Il sindaco di Napoli si trova a “scassare” e vuole “scassare” tutto. Ha rilasciato un’intervista al Corriere del Mezzogiorno in cui ha detto che dell’arte contemporanea gliene frega poco o niente e ha annunciato che a maggio 2012 aprirà a San Domenico Maggiore il museo dell’arte e della tradizione popolare. Ne è scaturito un dibattito che, forse, può essere istruttivo anche per Benevento e dintorni. Dunque, da una parte c’è “il partito di Cicelyn” ossia gli elitisti dell’arte contemporanea e dall’altra “il partito di de Magistris” ossia i populisti dell’arte tradizionale. Le due parti sono irriducibili l’una all’altra. Ma solo in apparenza. Nel mezzo c’è un’idea comune: il museo. L’arte contemporanea passa attraverso questo “spazio espositivo” che è un’invenzione della modernità. Per imporre i suoi stili e i suoi artisti, il partito elitista ha bisogno di gallerie, incontri, vernissage. Senza il Madre non c’è arte contemporanea. E’ apparentemente strano, ma è un fatto che nasca prima il museo e poi l’arte.

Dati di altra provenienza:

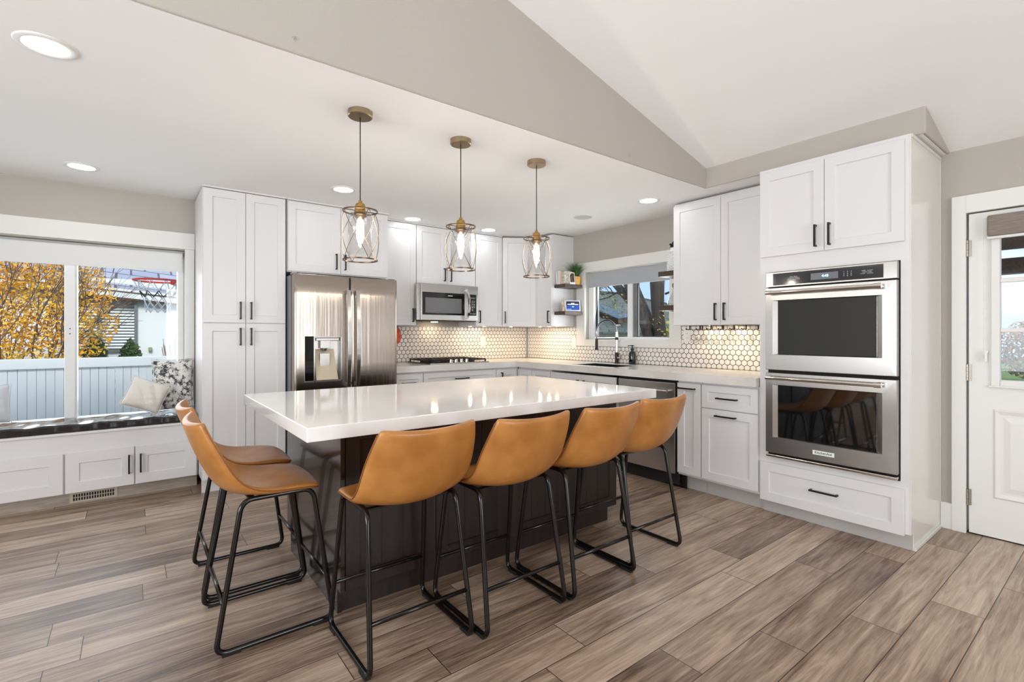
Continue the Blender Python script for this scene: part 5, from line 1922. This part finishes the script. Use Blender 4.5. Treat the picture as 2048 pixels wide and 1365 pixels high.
rnd = random.Random(11)
t = thing('autumn_tree', 'orange-yellow autumn tree behind the white fence', 'tree', (-1.25, 8.9, GZ))
bm = nb()
for k in range(7):
    a = 2 * PI * k / 7
    branches(bm, Vector((-1.2, 8.9, GZ)), Vector((0.42 * math.cos(a), 0.42 * math.sin(a), 1)).normalized(), 1.25, 0.020, 4, rnd, 0.55)
ob('trunk', bm, 'twig', t)
bm = leafcloud(13000, (-1.36, 8.7, 1.55), (1.26, 0.5, 1.1), 0.026, rnd, shell=0.1)
ob('foliage', bm, 'leaf_o', t, recalc=False)
for (x, s, lab) in ((-0.43, 1.0, 'dense dark green evergreen shrub behind the fence, the left of two'), (-0.005, .90, 'dark green evergreen shrub behind the fence below the neighbour window, the right of two')):
    t = thing('evergreen_shrub', lab, 'shrub', (x, 9.75, GZ), 'evergreen shrubs behind the fence')
    ob('stem', cy(nb(), (x, 9.75, GZ), (x, 9.75, 0.8), 0.03), 'twig', t)
    bm = leafcloud(4600, (x, 9.75, 0.42), (0.185, 0.22, 0.82 * s), 0.032, rnd, shell=0.1)
    ob('foliage', bm, 'leaf_g', t, recalc=False)
t = thing('bare_shrub', 'bare twiggy shrub in front of the neighbour wall', 'shrub', (0.56, 8.6, GZ))
bm = nb()
for k in range(34):
    a = rnd.uniform(0, 2 * PI)
    s = rnd.uniform(0, .38)
    tb(bm, [(0.56, 8.6, GZ), (0.56 + math.cos(a) * s * .6, 8.6 + math.sin(a) * s * .6, 0.5), (0.56 + math.cos(a) * s, 8.6 + math.sin(a) * s, rnd.uniform(1.0, 1.3))], [0.006, 0.005, 0.003], 5)
ob('twigs', bm, 'twig', t)

# beyond the sink window
t = thing('neighbour_roof_house', 'neighbour house with dark shingle roof outside the sink window', 'house', (9.4, 8.0, GZ))
HT = Matrix(((0.791, 0.612, 0, 0), (-0.612, 0.791, 0, 0), (0, 0, 1, 0), (0, 0, 0, 1)))   # turned about 38 degrees to our house
ob('wall', bx(nb(), -0.5, 6.0, 11.25, 17, GZ, 1.27), mat('pale_green_siding', (214, 228, 218), 0.8), t, HT)
bm = nb()
bm.faces.new([bm.verts.new(p) for p in ((-0.8, 11.0, 1.27), (6.4, 11.0, 1.27), (2.84, 14.2, 2.42), (-0.8, 14.2, 2.42))])
bm.faces.new([bm.verts.new(p) for p in ((6.4, 11.0, 1.27), (6.4, 17.4, 1.27), (2.84, 14.2, 2.42))])
bm.faces.new([bm.verts.new(p) for p in ((6.4, 17.4, 1.27), (-0.8, 17.4, 1.27), (-0.8, 14.2, 2.42), (2.84, 14.2, 2.42))])
ro = ob('roof', bm, 'roof_shingle', t, HT)
ro.modifiers.new('solid', 'SOLIDIFY').thickness = 0.05
TT = HT @ Matrix.Translation((2.36, 12.1, 1.72)) @ Matrix.Rotation(math.atan(1.15 / 3.2), 4, 'X') @ Matrix.Rotation(R(28), 4, 'Z')
ob('skylight_frame', bx(nb(), -0.20, 0.20, -0.62, 0.62, -0.04, 0.07), 'beam', ro, TT)
ob('skylight_glass', bx(nb(), -0.21, 0.21, -0.63, 0.63, 0.071, 0.10), 'skylight', ro, TT, bev=0.015)

rnd = random.Random(5)
t = thing('bare_tree', 'dark leaning twin-trunk tree just outside the sink window', 'tree', (7.1, 5.15, GZ))
bm = nb()
tb(bm, [(7.0, 5.02, GZ), (7.0, 5.20, 1.17), (7.0, 5.32, 1.55), (6.95, 5.50, 1.95), (6.9, 5.75, 2.6), (6.8, 6.1, 3.3)], [0.19, 0.115, 0.12, 0.125, 0.12, 0.1], 14)
tb(bm, [(7.05, 4.95, GZ), (7.02, 5.00, 1.17), (7.0, 5.05, 1.6), (7.0, 5.06, 2.1), (7.1, 4.95, 3.0)], [0.17, 0.10, 0.10, 0.12, 0.10], 14)
tb(bm, [(7.0, 5.33, 1.55), (7.0, 5.66, 1.86), (6.95, 6.05, 2.28), (6.9, 6.5, 2.9)], [0.09, 0.075, 0.07, 0.06], 10)
ob('trunk', bm, 'bark', t, smooth=True)
bm = nb()
for (p, dr) in (((6.9, 5.7, 2.0), (0.1, 1, -0.25)), ((6.9, 5.9, 2.15), (0.1, 1, -0.1)), ((7.0, 4.9, 1.9), (0, -1, .3)), ((7.0, 4.95, 1.6), (0, -1, 0.5)), ((6.9, 5.5, 2.1), (0, .7, .3)), ((7.0, 4.8, 2.1), (0, -.8, .1))):
    branches(bm, Vector(p), Vector(dr).normalized(), 0.42, 0.018, 3, rnd, 0.7)
ob('branches', bm, 'bark', t)
bm = leafcloud(170, (6.9, 6.05, 1.78), (0.3, 0.5, 0.28), 0.026, rnd)
bm3 = leafcloud(160, (6.9, 4.6, 1.40), (0.3, 0.45, 0.45), 0.03, rnd)
me_ = bpy.data.meshes.new('tmp')
bm3.to_mesh(me_)
bm3.free()
bm.from_mesh(me_)
ob('leaves', bm, 'leaf_y', t, recalc=False)
t = thing('yellow_green_bush', 'blurred yellow-green bush low behind the tree trunks', 'shrub', (10.0, 6.2, GZ))
ob('stem', cy(nb(), (8.6, 5.6, GZ), (8.6, 5.6, 0.8), 0.04), 'twig', t)
ob('foliage', leafcloud(900, (8.6, 5.55, 1.0), (0.5, 0.9, 0.55), 0.06, rnd), 'leaf_y', t, recalc=False)

# beyond the back door
ob('lawn_outside', bx(nb(), 17, 40, -20, 12, GZ, GZ + 0.02), 'lawn', kind='structure')
ob('road_outside', bx(nb(), 7.5, 16.9, -20, 5.0, GZ, GZ + 0.012), 'road', kind='structure')
t = thing('pergola', 'dark timber pergola beams outside the back door', 'pergola', (7.6, 1.2, GZ))
for (z0, z1, xx) in ((1.90, 2.07, 7.6), (2.24, 2.42, 8.1)):
    ob('beam', bx(nb(), xx, xx + 0.16, -3, 2.6, z0, z1), 'beam', t)
for yy in (0.5, 1.15, 1.8):
    ob('rafter', hexa(nb(), [(4.5, yy, 2.35), (8.7, yy, 2.14), (8.7, yy + .11, 2.14), (4.5, yy + .11, 2.35), (4.5, yy, 2.52), (8.7, yy, 2.31), (8.7, yy + .11, 2.31), (4.5, yy + .11, 2.52)]), 'beam', t)
for yy in (-2.8, 2.4):
    ob('post', bx(nb(), 7.6, 7.76, yy, yy + .16, GZ, 1.9), 'beam', t)
rnd = random.Random(21)
for i, (x, y, rr, lab) in enumerate(((22, 1.4, 1.75, 'dry pinkish bare tree across the road, straight through the door glass'), (23.5, 5.6, 1.9, 'dry bare tree across the road, left part of the door glass'), (24.0, -2.9, 1.9, 'dry bare tree across the road, behind the right of the door'))):
    t = thing('dry_tree', lab, 'tree', (x, y, GZ), 'bare trees across the road')
    bm = nb()
    for k in range(4):
        a = 2 * PI * k / 4
        branches(bm, Vector((x, y, GZ)), Vector((.3 * math.cos(a), .3 * math.sin(a), 1)).normalized(), 0.8, 0.05, 4, rnd, 0.5)
    ob('trunk', bm, 'twig', t)
    ob('foliage', leafcloud(6500, (x, y, 0.75), (rr, rr, 1.15), 0.06, rnd, shell=0.1), 'leaf_p', t, recalc=False)
bm = bx(nb(), 10.0, 11.2, 1.15, 1.6, GZ + 0.02, 0.35)
bx(bm, 10.3, 10.9, 1.2, 1.55, 0.35, 0.47)
ob('utility_box', bm, 'white', bev=0.04, label='white box standing on the road edge outside the back door', cat='box')
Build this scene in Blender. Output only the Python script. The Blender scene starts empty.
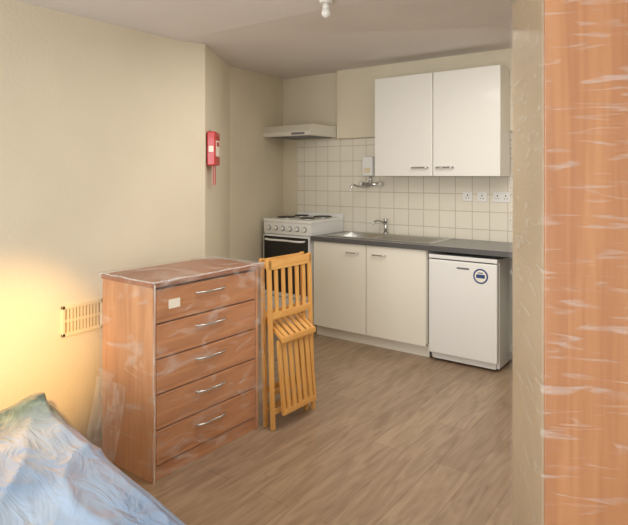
import bpy, bmesh, math, random
from mathutils import Vector, noise, Matrix
random.seed(4)
S=bpy.context.scene
COL=S.collection
try:
    S.view_settings.view_transform='Standard'
except Exception: pass

# ---------------- materials ----------------
def new_mat(name):
    m=bpy.data.materials.new(name); m.use_nodes=True
    nt=m.node_tree; b=nt.nodes['Principled BSDF']
    return m,nt,b
def lin(c):
    return tuple(((v/255)/12.92 if v/255<=0.04045 else ((v/255+0.055)/1.055)**2.4) for v in c)+(1,)
def N(nt,t,**k):
    n=nt.nodes.new(t)
    for a,v in k.items(): setattr(n,a,v)
    return n
def plain(name,c,rough=.5,metal=0,coat=0,bump=0,bscale=40,var=0):
    m,nt,b=new_mat(name)
    b.inputs['Base Color'].default_value=lin(c)
    b.inputs['Roughness'].default_value=rough
    b.inputs['Metallic'].default_value=metal
    b.inputs['Coat Weight'].default_value=coat
    tc=N(nt,'ShaderNodeTexCoord'); nz=N(nt,'ShaderNodeTexNoise')
    nz.inputs['Scale'].default_value=bscale; nz.inputs['Detail'].default_value=4
    nt.links.new(tc.outputs['Object'],nz.inputs['Vector'])
    if bump:
        bp=N(nt,'ShaderNodeBump'); bp.inputs['Strength'].default_value=bump; bp.inputs['Distance'].default_value=.01
        nt.links.new(nz.outputs['Fac'],bp.inputs['Height']); nt.links.new(bp.outputs['Normal'],b.inputs['Normal'])
    if var:
        n2=N(nt,'ShaderNodeTexNoise'); n2.inputs['Scale'].default_value=1.7; n2.inputs['Detail'].default_value=3
        nt.links.new(tc.outputs['Object'],n2.inputs['Vector'])
        r=N(nt,'ShaderNodeValToRGB'); r.color_ramp.elements[0].position=.3; r.color_ramp.elements[1].position=.7
        r.color_ramp.elements[0].color=lin(tuple(max(0,v-var) for v in c)); r.color_ramp.elements[1].color=lin(tuple(min(255,v+var) for v in c))
        nt.links.new(n2.outputs['Fac'],r.inputs['Fac']); nt.links.new(r.outputs['Color'],b.inputs['Base Color'])
    return m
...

Luigi de Magistris si contrappone al partito elitista di Cicelyn ma è sulla stessa strada museale. Nell’annunciare la “rivoluzione culturale”, il neosindaco ha proposto ben tre idee museali: il museo dell’arte e della tradizione popolare, un museo della musica e anche un museo del diritto a Castelcapuano. Cambia il partito, ma l’idea che l’arte vada proposta o addirittura imposta con il museo è la stessa. Se tutto venisse realizzato, Napoli diventerebbe la città dei musei. Ai tre del sindaco ci sono da aggiungere il Madre, appunto, quindi lo spazio del Pan, poi l’introvabile museo dedicato a Totò, il (chiuso) museo Filangieri, naturalmente Capodimonte e si può continuare a lungo. Insomma, elitisti e populisti saranno pur “l’uno contro l’altro armati” ma sono accomunati dalla convinzione che arte significhi museo.
Un grande napoletano (era cittadino onorario) come Hans-Georg Gadamer ha dedicato attenzione ai rapporti tra museo, arte, vita. Il museo non rappresenta la vita ma la morte dell’arte. Il museo è il frutto della “coscienza estetica” moderna che vede nell’arte solo un gioco di belle apparenze dal momento che il regno della verità è (sarebbe) della scienza. L’arte non avendo niente da dire sul piano della verità viene tolta dal suo contesto vitale originario per assumere un puro valore estetico. L’artista diventa un “tipo”: non è, infatti, uno scienziato ma un bohémien che non ha un ruolo ben definito. Sia nel “partito di Cicelyn” sia nel “partito di de Magistris” opera questo pre-giudizio sull’arte. Così l’arte che ha qualcosa da dirci sulla vita, sul mondo, su noi stessi diventa solo un oggetto fruibile. Per esporre cosa? Squali imbalsamati (al Madre) e sciarpe di Maradona e San Gennaro (al museo della tradizione proposto da Roberto De Simone). Di questa concezione dell’arte, nella città di Benedetto Croce, francamente non ce ne facciamo niente sia che siamo elitisti sia che siamo populisti.
I due partiti fanno a gara a ideare musei che si portano dietro una falsa “coscienza estetica”, mentre l’unico grande vero museo napoletano che ci dice davvero qualcosa è lo spontaneo museo della munnezza. Le ecoballe sono state definite “le nuove piramidi della Campania” e sia nella loro forma geometrica sia nel loro contenuto immondo rappresentano “un museo iperealistico”. Gli otto milioni di tonnellate di spazzatura delle ecoballe sono il più grande monumento che ha pensato e costruito la città di Napoli negli ultimi cinquant’anni. Un museo che mette d’accordo gli innovatori dell’arte contemporanea e gli affezionati dell’arte tradizionale, gli elitisti e i populisti. L’arte della munnezza ha qualcosa da dire a tutti ma tutti fanno finta di non sentire.